- Objective:
Gather from the listing below each line that includes the word "script", and copy it.

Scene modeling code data
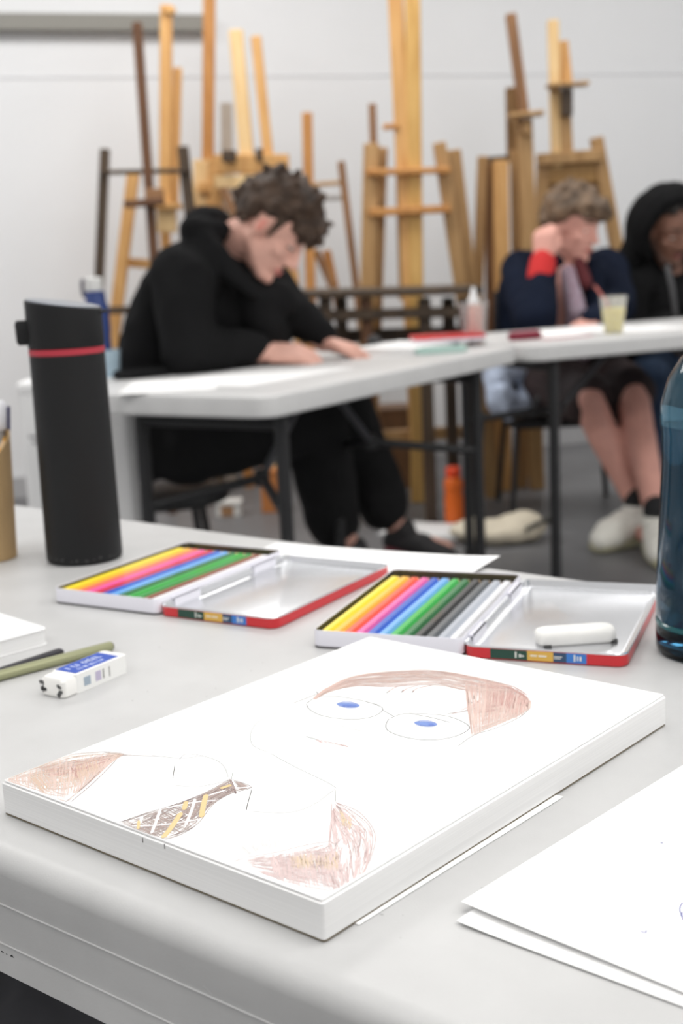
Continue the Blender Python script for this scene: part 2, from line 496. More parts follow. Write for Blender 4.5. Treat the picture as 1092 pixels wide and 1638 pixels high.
# jacket, left shoulder
L1 = [(12, 1243), (60, 1224), (110, 1208), (165, 1203), (200, 1206)]
L2 = [(12, 1250), (60, 1268), (104, 1282), (140, 1255), (184, 1214)]
marks('drawn_left_jacket', lambda b: (hatch(b, L1, L2, 170, W, jit=3, over=.0), along(b, L1, L2, 110, W, .3)), BROWN_1)
marks('drawn_left_jacket_midtone', lambda b: (along(b, L1, [(60, 1262), (110, 1262), (150, 1242), (186, 1212)], 100, W, .3), hatch(b, [(40, 1240), (100, 1222), (160, 1212)], [(70, 1270), (120, 1262), (160, 1234)], 80, W, jit=3, over=0)), mat('ochre_brown_pencil', (208, 184, 166), .9, spec=.1))
marks('drawn_left_jacket_shading', lambda b: (along(b, [(60, 1228), (120, 1216), (180, 1208)], [(80, 1244), (130, 1236), (180, 1216)], 110, W, .3), hatch(b, [(110, 1224), (176, 1212)], [(124, 1250), (160, 1230)], 50, W, jit=2, over=0)), BROWN_3)
def f(b):
    for px in (L1, [(165, 1203), (200, 1208), (258, 1210)], [(104, 1284), (140, 1254), (182, 1214), (210, 1208)], [(112, 1284), (150, 1252), (186, 1216)]):
        stroke(b, px, .0003)
marks('drawn_left_jacket_outline', f, BROWN_D)
marks('drawn_collar_line', lambda b: stroke(b, [(240, 1208), (290, 1213), (330, 1208)], .0003), GREY_P)
# jacket, right shoulder
Rout = [(537, 1284), (560, 1296), (588, 1318), (596, 1342), (590, 1376), (580, 1402)]
Rin = [(530, 1300), (527, 1330), (526, 1352), (524, 1372), (524, 1400), (534, 1426)]
def f(b):
    along(b, Rout, Rin, 170, W, .3)
    hatch(b, [(430, 1368), (480, 1356), (528, 1348)], [(440, 1404), (490, 1424), (560, 1420)], 130, W, jit=3, over=0)
    along(b, [(392, 1376), (440, 1366), (528, 1350)], [(410, 1394), (460, 1412), (545, 1428)], 150, W, .35)
marks('drawn_right_jacket', f, ROSE)
marks('drawn_right_jacket_ochre', lambda b: (hatch(b, [(462, 1368), (538, 1360)], [(466, 1392), (540, 1394)], 90, W, jit=3, over=0), hatch(b, [(542, 1292), (562, 1306)], [(548, 1322), (560, 1330)], 30, W, jit=2, over=0)), OCHRE_L)['kind'] = 'stuff'
marks('drawn_right_jacket_shading', lambda b: (along(b, Rout, Rin, 80, W * .8, .2), along(b, [(440, 1368), (528, 1352)], [(450, 1400), (540, 1420)], 70, W * .8, .25)), ROSE_D)
def f(b):
    for px in (Rout, [(537, 1284), (575, 1300), (600, 1336), (590, 1382)], [(530, 1284), (530, 1320), (526, 1350)], [(392, 1372), (440, 1364), (490, 1352), (528, 1346)], [(528, 1346), (536, 1350), (548, 1340)], [(576, 1396), (580, 1408)], [(360, 1384), (392, 1372)]):
        stroke(b, px, .0003)
marks('drawn_right_jacket_outline', f, ROSE_D)
marks('drawn_shirt_shading', lambda b: (hatch(b, [(380, 1350), (450, 1318), (524, 1284)], [(400, 1370), (450, 1362), (524, 1346)], 150, W * .8, jit=3, over=0)), mat('faint_graphite', (224, 224, 224), .9, spec=.1))
# tie
T1 = [(190, 1316), (230, 1302), (270, 1290), (310, 1276), (340, 1262), (368, 1246)]
T2 = [(262, 1344), (292, 1334), (318, 1316), (338, 1290), (356, 1276), (378, 1266)]
def f(b):
    hatch(b, T1, T2, 110, .0004, over=0)
    along(b, T1, T2, 150, .00035, .3)
    hatch(b, [(372, 1248), (376, 1266)], [(398, 1258), (400, 1260)], 22, .0005, over=0)
marks('drawn_tie', f, TIE_B)
def f(b):
    along(b, T1, T2, 60, .0003, .25)
    stroke(b, [(368, 1247), (373, 1258), (377, 1270)], .0010)
    for px in (T1, T2, [(370, 1247), (402, 1259), (378, 1267)]): stroke(b, px, .0003)
marks('drawn_tie_outline', f, TIE_D)
DZ = .00008
def lifted(fill):
    def g(b):
        fill(b)
        for v in b.verts: v.co.z += DZ
    return g
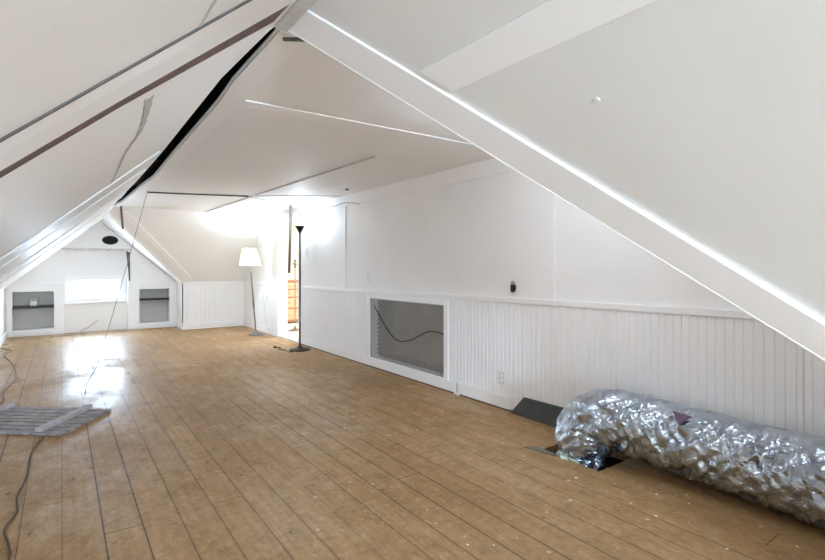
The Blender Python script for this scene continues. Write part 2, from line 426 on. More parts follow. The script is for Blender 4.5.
# gable wall with two shelf niches and a recessed centre bay
cx0, cx1, cz1 = .05, 1.12, 1.64
nl = (-.73, -.11, .12, .835); nr = (1.33, 1.90, .12, .835)
D = .3
w = MB()
def holed(w, x0, x1, z0, z1, n, y0, y1):
    a, b, c_, d = n
    w.box(x0, a, y0, y1, z0, z1); w.box(b, x1, y0, y1, z0, z1); w.box(a, b, y0, y1, z0, c_); w.box(a, b, y0, y1, d, z1)
holed(w, -1.0, cx0, 0, 2.5, nl, YG, YG+.12)
holed(w, cx1, 2.2, 0, 2.5, nr, YG, YG+.12)
w.box(cx0, cx1, YG, YG+.12, cz1, 2.5)
w.build('wall_gable', M['wall'], kind=S)
wx0, wx1, wz0, wz1 = .17, .975, .675, 1.045
w = MB(); holed(w, cx0-.05, cx1+.05, 0, cz1+.05, (wx0, wx1, wz0, wz1), YG+.12, YG+.18)
w.build('wall_gable_recess', M['wall'], kind=S)
for n in (nl, nr):
    a, b, c_, d = n; y0, y1 = YG+.12, YG+D
    w = MB(); w.box(a-.02, a, y0, y1, c_-.02, d+.02); w.box(b, b+.02, y0, y1, c_-.02, d+.02); w.box(a, b, y0, y1, c_-.02, c_); w.box(a, b, y0, y1, d, d+.02)
    w.box(a-.02, b+.02, y1, y1+.02, c_-.02, d+.02)
    w.build('wall_niche', M['niche'], kind=S)
    # face frame of the niche
    t = .018
    w = MB(); X0, X1 = (XL+.02, cx0) if a < 0 else (cx1, 2.03)
    w.box(X0, a, YG-t, YG, .03, .97); w.box(b, X1, YG-t, YG, .03, .97); w.box(a, b, YG-t, YG, .03, c_); w.box(a, b, YG-t, YG, d, .97)
    w.build('trim_11', M['trim'], kind=S, bevel=.003)
    MB().box(X0, X1, YG-t-.012, YG, .965, .985).build('trim_12', M['trim'], kind=S, bevel=.002)
# recess edges
m = MB(); m.box(cx0-.05, cx0, YG-.02, YG, .985, cz1); m.box(cx1, cx1+.05, YG-.02, YG, .985, cz1)
m.build('trim_13', M['trim'], kind=S, bevel=.002)
# ragged plaster lip above the recess
m = MB(); pts = []
xs = [cx0-.05 + i*.03 for i in range(40)]
top = [(x, YG-.012, cz1+.035+random.uniform(-.004, .004)) for x in xs]; bot = [(x, YG-.012, cz1+random.uniform(-.012, .014)) for x in xs]
m.slab(top + bot[::-1], (0, .012, 0)); m.build('trim_14', M['line'], kind=S)
# dark strip painted in for the shadowed gap at the recess's right edge
m = MB(); m.slab([(cx1-.03, YG-.005, 1.64), (cx1+.035, YG-.005, 1.60), (cx1+.045, YG-.005, 1.02), (cx1+.02, YG-.005, 1.0), (cx1-.0, YG-.005, 1.3)], (0, -.018, 0))
m.build('gap_shadow_strip', M['darkgrey'], kind=S)
# window
def rrect(x0, x1, z0, z1, r, n=6):
    p = []
    for cx, cz, a0 in ((x1-r, z1-r, 0), (x0+r, z1-r, PI/2), (x0+r, z0+r, PI), (x1-r, z0+r, 1.5*PI)):
        for k in range(n+1): p.append((cx+r*math.cos(a0+PI/2*k/n), cz+r*math.sin(a0+PI/2*k/n)))
    return p
def ring(x0, x1, z0, z1, ix0, ix1, iz0, iz1, r, y0, y1):
    m = MB(); a = rrect(ix0, ix1, iz0, iz1, r); b = rrect(x0, x1, z0, z1, .004); n = len(a)
    for y in (y0, y1):
        for q in a: m.v.append((q[0], y, q[1]))
        for q in b: m.v.append((q[0], y, q[1]))
    for i in range(n):
        j = (i+1) % n
        m.f += [(i, j, n+j, n+i), (2*n+i, 3*n+i, 3*n+j, 2*n+j), (i, 2*n+i, 2*n+j, j), (n+i, n+j, 3*n+j, 3*n+i)]
    return m
win = ring(.07, 1.08, .60, 1.12, wx0, wx1, wz0, wz1, .05, YG+.085, YG+.12).build('window_1', M['trim'], kind=S)
ring(wx0-.02, wx1+.02, wz0-.02, wz1+.02, wx0+.02, wx1-.02, wz0+.02, wz1-.02, .06, YG+.13, YG+.16).build('window_sash', M['trim'], parent=win)
MB().box(wx0-.01, wx1+.01, YG+.165, YG+.17, wz0-.01, wz1+.01).build('window_glass', M['glass'], parent=win)
MB().box(.05, 1.10, YG+.06, YG+.12, .575, .60).build('window_sill', M['trim'], parent=win, bevel=.003)
bw = MB(); bw.box(bx0-.06, bx0, YB, YB+.02, bz0-.06, bz1+.06); bw.box(bx1, bx1+.06, YB, YB+.02, bz0-.06, bz1+.06); bw.box(bx0, bx1, YB, YB+.02, bz0-.06, bz0); bw.box(bx0, bx1, YB, YB+.02, bz1, bz1+.06)
bw.build('added_back_window', M['trim'], kind=S)  # frame of the added window behind the camera

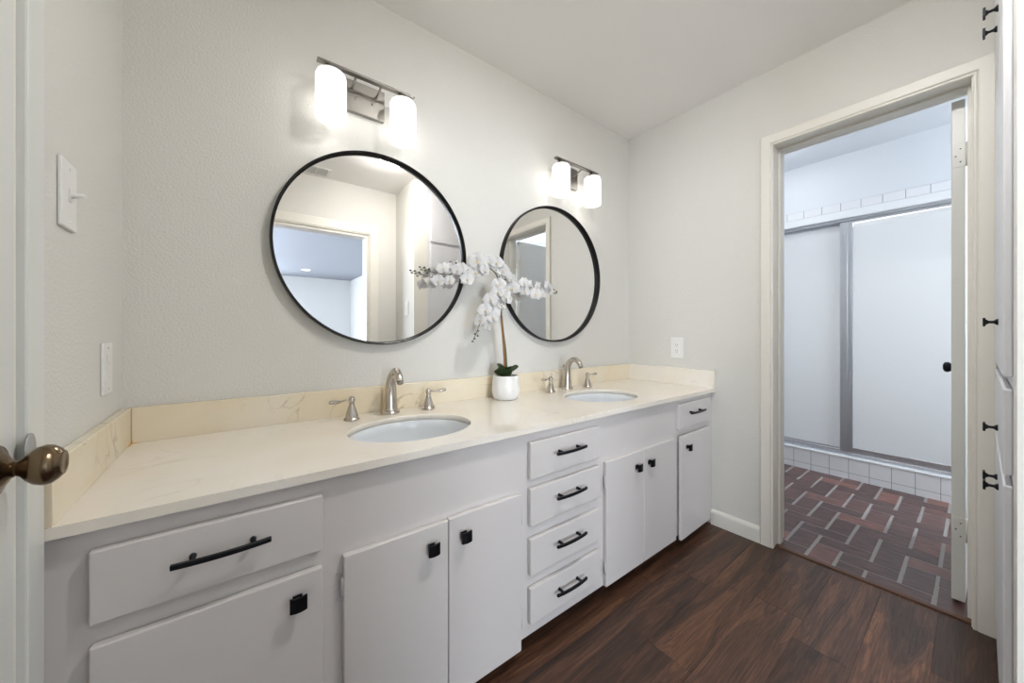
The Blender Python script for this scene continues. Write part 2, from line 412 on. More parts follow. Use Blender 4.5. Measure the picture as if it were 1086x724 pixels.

- Completed task:
Continue the Blender Python script for this scene: part 2, from line 496. More parts follow. Write for Blender 4.5. Treat the picture as 1092 pixels wide and 1638 pixels high.
The Blender Python script for this scene continues. Write part 2, from line 426 on. More parts follow. The script is for Blender 4.5.
The Blender Python script for this scene continues. Write part 2, from line 412 on. More parts follow. Use Blender 4.5. Measure the picture as if it were 1086x724 pixels.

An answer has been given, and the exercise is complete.